Es totalmente imposible, sin embargo, que el Estado pueda contratar a todos esos jóvenes. De hecho, no existe posibilidad financiera de seguir agregando funcionarios a la nómina pública sin que termine por colapsar todo el sistema.

Así, la inmensa mayoría de estos jóvenes jamás ingresará a ese paraíso. Su aspiración, sin embargo, les impulsa a estudiar carreras que puedan servir para cobrar un plus salarial en el Estado, pero que no tienen demanda laboral en el mercado real.

Hay miles estudiando Derecho con la esperanza de entrar a la generosa nómina del Poder Judicial, y muy pocos cursando las carreras técnicas que tendrán una demanda brutal en los próximos veinte años por el aluvión de obras públicas e inversiones inmobiliarias privadas previstas.

Las consecuencias de las distorsiones generadas por ese mundo artificial del Estado se pueden ver hoy con un ministro del Trabajo yendo a España a buscar ingenieros para fiscalizar obras públicas en Paraguay.

Irónicamente, solo el mismo Estado puede corregir estos entuertos.

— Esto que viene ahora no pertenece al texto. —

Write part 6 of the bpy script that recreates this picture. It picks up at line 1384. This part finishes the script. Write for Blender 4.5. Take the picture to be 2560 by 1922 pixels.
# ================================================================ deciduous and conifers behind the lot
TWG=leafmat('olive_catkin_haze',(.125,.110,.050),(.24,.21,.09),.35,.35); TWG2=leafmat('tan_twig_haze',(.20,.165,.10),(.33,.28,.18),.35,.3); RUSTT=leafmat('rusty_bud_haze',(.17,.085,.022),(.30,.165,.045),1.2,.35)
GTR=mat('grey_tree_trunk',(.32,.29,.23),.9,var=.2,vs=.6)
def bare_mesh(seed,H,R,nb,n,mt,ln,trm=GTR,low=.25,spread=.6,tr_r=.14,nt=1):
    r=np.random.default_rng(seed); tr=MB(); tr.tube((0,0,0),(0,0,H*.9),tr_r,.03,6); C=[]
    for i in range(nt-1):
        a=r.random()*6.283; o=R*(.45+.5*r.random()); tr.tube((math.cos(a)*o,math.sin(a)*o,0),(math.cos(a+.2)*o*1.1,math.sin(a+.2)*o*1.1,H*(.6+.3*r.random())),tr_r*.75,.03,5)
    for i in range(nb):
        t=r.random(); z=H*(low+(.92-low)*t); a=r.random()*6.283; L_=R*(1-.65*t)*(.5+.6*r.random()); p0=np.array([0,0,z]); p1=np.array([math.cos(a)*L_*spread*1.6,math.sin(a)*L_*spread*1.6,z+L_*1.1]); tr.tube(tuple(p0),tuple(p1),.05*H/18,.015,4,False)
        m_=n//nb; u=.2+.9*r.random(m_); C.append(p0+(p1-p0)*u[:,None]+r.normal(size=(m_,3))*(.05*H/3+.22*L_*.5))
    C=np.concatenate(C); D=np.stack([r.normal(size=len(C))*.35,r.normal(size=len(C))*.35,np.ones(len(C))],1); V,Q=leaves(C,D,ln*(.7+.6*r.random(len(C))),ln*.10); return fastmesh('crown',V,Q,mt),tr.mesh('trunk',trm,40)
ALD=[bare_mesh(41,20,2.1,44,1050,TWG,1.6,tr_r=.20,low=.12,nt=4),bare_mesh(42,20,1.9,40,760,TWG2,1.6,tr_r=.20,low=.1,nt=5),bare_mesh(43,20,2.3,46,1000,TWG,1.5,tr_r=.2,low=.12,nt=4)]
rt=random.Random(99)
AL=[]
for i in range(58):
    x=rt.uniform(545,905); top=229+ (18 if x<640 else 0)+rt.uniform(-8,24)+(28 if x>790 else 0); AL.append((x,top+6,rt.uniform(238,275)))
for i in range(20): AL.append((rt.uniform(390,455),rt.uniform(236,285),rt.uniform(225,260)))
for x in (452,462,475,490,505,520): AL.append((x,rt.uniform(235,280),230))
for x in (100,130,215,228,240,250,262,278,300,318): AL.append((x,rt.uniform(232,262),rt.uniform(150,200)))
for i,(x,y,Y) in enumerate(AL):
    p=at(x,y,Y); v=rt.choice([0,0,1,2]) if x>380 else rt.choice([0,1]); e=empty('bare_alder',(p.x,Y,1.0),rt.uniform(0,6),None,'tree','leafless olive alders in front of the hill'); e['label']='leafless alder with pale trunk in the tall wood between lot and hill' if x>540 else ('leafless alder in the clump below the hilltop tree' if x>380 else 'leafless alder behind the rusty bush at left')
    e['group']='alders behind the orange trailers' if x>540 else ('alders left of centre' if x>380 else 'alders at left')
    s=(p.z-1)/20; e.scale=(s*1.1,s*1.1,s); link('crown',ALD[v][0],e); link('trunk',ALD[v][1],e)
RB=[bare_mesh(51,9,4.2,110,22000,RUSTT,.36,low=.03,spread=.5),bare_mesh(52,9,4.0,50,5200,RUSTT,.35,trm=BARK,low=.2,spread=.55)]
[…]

El Estado está obligado a proporcionar información cierta a los jóvenes sobre cuáles serán las profesiones más demandadas y facilitarles el financiamiento de la carrera a quienes tengan la capacidad y predisposición para cursarlas.

Por último, ese mismo Estado debe tener la capacidad de fiscalizar la oferta de universidades públicas y privadas evitando que esa maquinaria infernal montada con la bendición del Congreso siga vendiendo títulos huecos a gente condenada al desempleo.